An improvement to LCS is the ability to encrypt all traffic. Server-to-server traffic and client-to-server traffic can be encrypted using Transport Layer Security. Windows Messenger can be set to encrypt the audio-video datastreams using Data Encryption Standards  algorithms. The Real-Time Transport Protocol also is supported, but we did not test this feature. For companies concerned with securing instant messages, this is a good way to do it.

With LCS installed, Windows Messenger then can lend some functionality to Outlook 2003 clients. For example, when a user receives an e-mail, he can add the sender’s name to the Windows Messenger contacts.

If the name is already in the list, a user can check the presence of or begin a chat session with that person. Without LCS (or another service, such as MSN) you only can reply to the sender’s name or look up their Outlook account properties. Windows Messenger doesn’t extend into other applications in the Office 2003 suite without the assistance of other products, such as Microsoft’s SharePoint Services.

Live Communications Server 2003


Company: Microsoft Cost: Volume licensing starts at $733 per server and $25 per Client Access License. Pros: Easy to install and manage; message encryption and archiving available. Con: Windows Messenger PCs must be a member of domain.

Features 40%

Management 30% 4
Installation 15% 4
Documentation 15%  3.5


Scoring Key: 5: Exceptional; 4: Very good; 3: Average; 2: Below average; 1: Consistently subpar

We also like the new archiving features. By installing Microsoft’s SQLserver 2000 and the Windows Message Queuing service (it holds the messages until they can be put into the database), you can install the IM Archiving Agent and IM Archiving Service to capture all IM traffic and archive it. Then you can create queries to look for specific content by date, sender, or other content. Several documents are available on the installation CD to help you get this up and running.
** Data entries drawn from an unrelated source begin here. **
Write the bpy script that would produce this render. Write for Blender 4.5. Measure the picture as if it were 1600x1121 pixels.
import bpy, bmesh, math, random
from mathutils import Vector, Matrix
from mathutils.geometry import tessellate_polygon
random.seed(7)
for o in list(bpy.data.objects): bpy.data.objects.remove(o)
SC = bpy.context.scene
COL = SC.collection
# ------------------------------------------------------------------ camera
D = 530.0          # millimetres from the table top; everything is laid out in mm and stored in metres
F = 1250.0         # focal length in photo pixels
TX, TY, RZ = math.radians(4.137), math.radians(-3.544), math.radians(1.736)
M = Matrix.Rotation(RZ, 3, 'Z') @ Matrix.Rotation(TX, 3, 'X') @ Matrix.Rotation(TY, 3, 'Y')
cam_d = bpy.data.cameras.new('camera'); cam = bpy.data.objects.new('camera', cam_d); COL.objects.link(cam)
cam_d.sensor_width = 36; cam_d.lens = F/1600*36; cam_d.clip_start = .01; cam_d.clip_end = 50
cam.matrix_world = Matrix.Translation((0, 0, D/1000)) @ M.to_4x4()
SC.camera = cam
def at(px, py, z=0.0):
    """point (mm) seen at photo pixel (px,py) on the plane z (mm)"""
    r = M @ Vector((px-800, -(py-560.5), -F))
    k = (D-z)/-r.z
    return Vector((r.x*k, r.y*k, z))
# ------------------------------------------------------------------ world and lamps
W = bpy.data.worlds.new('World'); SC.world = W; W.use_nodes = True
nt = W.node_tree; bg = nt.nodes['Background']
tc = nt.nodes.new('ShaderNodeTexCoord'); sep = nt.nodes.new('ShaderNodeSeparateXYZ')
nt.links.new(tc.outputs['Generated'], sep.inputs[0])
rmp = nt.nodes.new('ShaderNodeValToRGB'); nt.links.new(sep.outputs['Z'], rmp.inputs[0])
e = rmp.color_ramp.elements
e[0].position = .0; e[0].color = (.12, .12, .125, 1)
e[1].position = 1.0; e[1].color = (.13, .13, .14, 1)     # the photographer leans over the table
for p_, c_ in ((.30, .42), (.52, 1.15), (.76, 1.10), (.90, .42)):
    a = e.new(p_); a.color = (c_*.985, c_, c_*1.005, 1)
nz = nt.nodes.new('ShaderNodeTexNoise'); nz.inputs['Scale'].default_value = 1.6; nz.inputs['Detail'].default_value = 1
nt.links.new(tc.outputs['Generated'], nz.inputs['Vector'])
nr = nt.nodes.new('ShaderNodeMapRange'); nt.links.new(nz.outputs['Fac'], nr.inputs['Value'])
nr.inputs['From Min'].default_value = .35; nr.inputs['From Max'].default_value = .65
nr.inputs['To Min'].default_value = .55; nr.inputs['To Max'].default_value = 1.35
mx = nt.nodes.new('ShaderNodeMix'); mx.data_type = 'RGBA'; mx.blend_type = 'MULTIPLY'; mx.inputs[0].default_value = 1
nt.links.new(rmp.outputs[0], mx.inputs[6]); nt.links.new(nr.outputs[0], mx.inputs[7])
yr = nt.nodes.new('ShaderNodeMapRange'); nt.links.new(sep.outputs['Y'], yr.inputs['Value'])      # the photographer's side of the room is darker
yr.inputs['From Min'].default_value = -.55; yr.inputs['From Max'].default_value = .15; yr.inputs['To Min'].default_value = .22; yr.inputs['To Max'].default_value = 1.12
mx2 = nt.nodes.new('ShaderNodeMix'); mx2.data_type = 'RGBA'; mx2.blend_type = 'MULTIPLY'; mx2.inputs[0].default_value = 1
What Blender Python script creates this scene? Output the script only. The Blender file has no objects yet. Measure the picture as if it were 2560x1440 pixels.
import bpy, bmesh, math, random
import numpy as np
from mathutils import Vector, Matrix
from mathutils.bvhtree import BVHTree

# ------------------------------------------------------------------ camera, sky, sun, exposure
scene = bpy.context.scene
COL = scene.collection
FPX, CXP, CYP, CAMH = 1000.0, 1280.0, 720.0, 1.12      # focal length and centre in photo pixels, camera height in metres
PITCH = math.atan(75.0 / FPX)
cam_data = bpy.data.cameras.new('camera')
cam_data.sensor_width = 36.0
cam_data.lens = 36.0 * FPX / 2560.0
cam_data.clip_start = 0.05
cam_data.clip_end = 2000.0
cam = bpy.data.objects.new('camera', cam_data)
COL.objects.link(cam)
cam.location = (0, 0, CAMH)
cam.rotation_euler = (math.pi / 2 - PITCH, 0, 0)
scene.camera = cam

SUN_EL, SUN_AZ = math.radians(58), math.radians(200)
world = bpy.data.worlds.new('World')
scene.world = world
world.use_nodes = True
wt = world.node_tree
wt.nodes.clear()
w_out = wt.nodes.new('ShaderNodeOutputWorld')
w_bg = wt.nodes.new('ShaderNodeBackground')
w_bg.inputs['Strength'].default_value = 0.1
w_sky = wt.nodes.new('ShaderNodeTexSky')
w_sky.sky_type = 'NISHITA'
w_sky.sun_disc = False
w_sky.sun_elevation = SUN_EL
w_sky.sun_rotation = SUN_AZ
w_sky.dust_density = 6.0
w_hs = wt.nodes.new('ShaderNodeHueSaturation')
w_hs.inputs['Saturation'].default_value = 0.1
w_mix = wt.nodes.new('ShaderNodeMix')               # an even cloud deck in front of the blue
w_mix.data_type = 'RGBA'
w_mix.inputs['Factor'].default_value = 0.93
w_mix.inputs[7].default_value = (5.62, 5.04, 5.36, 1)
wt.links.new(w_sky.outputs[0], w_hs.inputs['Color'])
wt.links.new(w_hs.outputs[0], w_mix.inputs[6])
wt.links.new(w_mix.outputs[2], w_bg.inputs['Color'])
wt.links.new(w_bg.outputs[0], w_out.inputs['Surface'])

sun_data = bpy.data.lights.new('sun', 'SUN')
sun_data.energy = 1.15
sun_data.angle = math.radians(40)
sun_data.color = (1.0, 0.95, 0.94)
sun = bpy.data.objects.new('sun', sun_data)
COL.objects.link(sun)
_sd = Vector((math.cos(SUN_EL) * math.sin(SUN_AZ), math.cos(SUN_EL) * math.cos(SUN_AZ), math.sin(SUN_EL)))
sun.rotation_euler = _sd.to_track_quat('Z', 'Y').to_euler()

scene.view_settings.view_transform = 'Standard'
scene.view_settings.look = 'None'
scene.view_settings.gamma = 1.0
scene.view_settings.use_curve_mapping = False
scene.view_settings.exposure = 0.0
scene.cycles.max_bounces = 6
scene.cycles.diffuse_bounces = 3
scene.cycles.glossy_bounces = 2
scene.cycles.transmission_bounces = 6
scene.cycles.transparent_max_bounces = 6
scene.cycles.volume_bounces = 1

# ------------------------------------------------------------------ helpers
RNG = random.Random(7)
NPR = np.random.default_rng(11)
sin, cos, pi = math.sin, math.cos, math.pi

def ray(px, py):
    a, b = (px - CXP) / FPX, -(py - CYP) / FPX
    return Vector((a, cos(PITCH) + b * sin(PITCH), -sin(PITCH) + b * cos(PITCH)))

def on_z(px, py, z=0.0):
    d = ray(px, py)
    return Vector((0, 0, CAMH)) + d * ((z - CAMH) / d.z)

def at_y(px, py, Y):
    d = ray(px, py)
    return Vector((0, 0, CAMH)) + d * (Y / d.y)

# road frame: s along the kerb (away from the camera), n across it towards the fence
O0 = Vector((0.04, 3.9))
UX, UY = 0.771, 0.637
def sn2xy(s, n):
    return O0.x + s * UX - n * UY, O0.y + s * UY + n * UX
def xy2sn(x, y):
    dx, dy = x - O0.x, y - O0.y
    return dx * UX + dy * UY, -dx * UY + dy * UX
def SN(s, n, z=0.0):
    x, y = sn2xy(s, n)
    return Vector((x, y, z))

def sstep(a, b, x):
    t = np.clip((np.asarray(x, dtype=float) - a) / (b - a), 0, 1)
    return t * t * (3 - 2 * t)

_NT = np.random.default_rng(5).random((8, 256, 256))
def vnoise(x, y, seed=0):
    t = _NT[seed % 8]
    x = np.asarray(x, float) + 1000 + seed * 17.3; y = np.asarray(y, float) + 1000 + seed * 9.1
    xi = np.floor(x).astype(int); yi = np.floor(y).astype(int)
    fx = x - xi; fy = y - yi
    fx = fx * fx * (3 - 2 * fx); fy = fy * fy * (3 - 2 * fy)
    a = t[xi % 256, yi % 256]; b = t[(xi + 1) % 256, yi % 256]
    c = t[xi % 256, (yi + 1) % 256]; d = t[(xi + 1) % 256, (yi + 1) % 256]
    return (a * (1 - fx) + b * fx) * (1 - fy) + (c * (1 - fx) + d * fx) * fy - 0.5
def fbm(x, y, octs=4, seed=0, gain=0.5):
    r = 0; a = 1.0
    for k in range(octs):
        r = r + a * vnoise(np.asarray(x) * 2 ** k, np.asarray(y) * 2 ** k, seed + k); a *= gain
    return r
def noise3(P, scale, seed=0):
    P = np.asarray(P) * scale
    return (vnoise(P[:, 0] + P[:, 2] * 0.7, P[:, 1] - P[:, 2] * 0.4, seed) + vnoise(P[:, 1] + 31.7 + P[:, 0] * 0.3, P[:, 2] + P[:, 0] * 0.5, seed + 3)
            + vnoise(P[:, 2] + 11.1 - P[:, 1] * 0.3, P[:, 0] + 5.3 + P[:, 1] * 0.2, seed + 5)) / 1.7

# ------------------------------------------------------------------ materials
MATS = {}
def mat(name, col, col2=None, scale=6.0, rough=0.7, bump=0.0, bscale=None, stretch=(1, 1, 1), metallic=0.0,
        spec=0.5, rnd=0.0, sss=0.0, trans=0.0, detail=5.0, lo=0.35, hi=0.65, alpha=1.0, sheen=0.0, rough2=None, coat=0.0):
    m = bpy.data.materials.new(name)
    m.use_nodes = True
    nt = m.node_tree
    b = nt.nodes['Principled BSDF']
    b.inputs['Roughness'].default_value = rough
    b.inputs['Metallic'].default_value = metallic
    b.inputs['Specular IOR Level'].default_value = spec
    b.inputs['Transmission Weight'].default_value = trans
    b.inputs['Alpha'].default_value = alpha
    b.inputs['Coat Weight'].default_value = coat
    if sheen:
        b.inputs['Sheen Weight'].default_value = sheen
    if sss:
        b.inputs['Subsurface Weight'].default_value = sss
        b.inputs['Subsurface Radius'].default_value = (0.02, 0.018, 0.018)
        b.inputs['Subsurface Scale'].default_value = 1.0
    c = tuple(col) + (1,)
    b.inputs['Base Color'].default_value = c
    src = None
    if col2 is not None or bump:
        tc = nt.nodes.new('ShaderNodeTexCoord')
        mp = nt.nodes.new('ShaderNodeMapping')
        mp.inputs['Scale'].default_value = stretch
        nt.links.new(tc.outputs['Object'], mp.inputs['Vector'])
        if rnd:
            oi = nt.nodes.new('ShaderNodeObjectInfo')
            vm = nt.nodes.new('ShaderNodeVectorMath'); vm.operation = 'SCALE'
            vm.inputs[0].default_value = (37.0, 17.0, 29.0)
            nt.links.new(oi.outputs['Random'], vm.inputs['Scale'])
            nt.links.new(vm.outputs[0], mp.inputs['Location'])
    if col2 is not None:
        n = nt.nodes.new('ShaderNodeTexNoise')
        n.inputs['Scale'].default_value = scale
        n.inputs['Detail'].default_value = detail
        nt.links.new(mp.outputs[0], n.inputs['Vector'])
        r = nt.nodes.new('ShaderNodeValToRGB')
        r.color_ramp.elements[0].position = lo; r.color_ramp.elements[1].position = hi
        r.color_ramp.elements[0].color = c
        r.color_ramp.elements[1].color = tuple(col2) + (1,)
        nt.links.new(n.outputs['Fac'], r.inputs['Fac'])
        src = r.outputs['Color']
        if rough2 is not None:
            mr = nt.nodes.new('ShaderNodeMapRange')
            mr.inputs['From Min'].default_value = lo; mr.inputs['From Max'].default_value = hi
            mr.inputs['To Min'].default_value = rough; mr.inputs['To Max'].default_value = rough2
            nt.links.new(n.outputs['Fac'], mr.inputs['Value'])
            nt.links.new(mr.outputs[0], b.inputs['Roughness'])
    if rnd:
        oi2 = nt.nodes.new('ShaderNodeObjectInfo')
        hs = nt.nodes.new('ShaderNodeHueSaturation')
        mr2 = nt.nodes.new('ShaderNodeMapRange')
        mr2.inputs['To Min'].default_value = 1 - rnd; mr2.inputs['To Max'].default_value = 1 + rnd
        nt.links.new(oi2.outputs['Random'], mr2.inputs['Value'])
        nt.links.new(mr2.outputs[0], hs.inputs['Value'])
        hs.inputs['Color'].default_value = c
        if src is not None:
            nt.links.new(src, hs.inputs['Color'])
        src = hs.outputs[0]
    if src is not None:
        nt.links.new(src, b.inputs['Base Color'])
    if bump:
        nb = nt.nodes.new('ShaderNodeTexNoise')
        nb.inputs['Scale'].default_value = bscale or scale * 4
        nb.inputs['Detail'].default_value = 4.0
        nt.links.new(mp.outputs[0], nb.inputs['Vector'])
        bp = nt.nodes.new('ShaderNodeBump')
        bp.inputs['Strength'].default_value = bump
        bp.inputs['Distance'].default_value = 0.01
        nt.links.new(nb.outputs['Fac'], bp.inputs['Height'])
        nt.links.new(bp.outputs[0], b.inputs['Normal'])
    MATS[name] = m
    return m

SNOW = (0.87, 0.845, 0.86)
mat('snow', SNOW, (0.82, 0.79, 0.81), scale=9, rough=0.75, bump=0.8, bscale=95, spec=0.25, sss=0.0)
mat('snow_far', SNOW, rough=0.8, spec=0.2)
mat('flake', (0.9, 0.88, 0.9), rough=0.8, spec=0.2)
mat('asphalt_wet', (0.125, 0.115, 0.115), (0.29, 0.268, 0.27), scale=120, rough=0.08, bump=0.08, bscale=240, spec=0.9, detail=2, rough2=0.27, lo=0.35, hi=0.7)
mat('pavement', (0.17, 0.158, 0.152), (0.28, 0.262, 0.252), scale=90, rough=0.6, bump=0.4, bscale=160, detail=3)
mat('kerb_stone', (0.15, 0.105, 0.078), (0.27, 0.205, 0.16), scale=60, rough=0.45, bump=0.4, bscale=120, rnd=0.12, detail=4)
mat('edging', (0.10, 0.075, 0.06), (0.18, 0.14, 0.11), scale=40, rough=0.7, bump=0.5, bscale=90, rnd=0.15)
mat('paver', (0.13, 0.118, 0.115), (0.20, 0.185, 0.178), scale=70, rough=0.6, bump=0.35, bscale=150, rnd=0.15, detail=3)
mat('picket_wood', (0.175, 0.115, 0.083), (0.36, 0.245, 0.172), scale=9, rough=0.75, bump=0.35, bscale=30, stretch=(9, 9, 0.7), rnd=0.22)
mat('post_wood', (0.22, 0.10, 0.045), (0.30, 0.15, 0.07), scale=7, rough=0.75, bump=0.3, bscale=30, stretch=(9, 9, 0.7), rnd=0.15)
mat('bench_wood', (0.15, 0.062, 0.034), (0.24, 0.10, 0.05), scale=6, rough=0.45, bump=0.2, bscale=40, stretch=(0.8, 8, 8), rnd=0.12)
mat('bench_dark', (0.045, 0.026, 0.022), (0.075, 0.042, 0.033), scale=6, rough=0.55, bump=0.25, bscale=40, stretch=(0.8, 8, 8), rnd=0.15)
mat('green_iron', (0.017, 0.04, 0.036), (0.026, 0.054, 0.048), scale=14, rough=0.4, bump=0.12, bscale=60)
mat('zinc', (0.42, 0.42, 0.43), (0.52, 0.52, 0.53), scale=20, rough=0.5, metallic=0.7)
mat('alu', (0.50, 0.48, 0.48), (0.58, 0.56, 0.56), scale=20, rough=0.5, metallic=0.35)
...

LCS stores all contact information and user settings in a centralized database within Active Directory, which lets users roam between clients and devices, and have their settings follow them. LCS also supports multiple points of presence, which lets users connect from up to 32 simultaneous places. This lets users log on from multiple locations (such as a laptop in a conference room while the desktop remains on), but the presence can follow where the person actually is.

Because of the new encryption and archiving enhancements, you will want to include LCS into your plans if you are thinking about upgrading to Exchange 2003. If you’re not a Windows shop, then LCS probably isn’t for you. Its integration with Exchange and other Office products is a plus, but it also relies on them. Without an Active Directory infrastructure, you won’t be able to deploy LCS.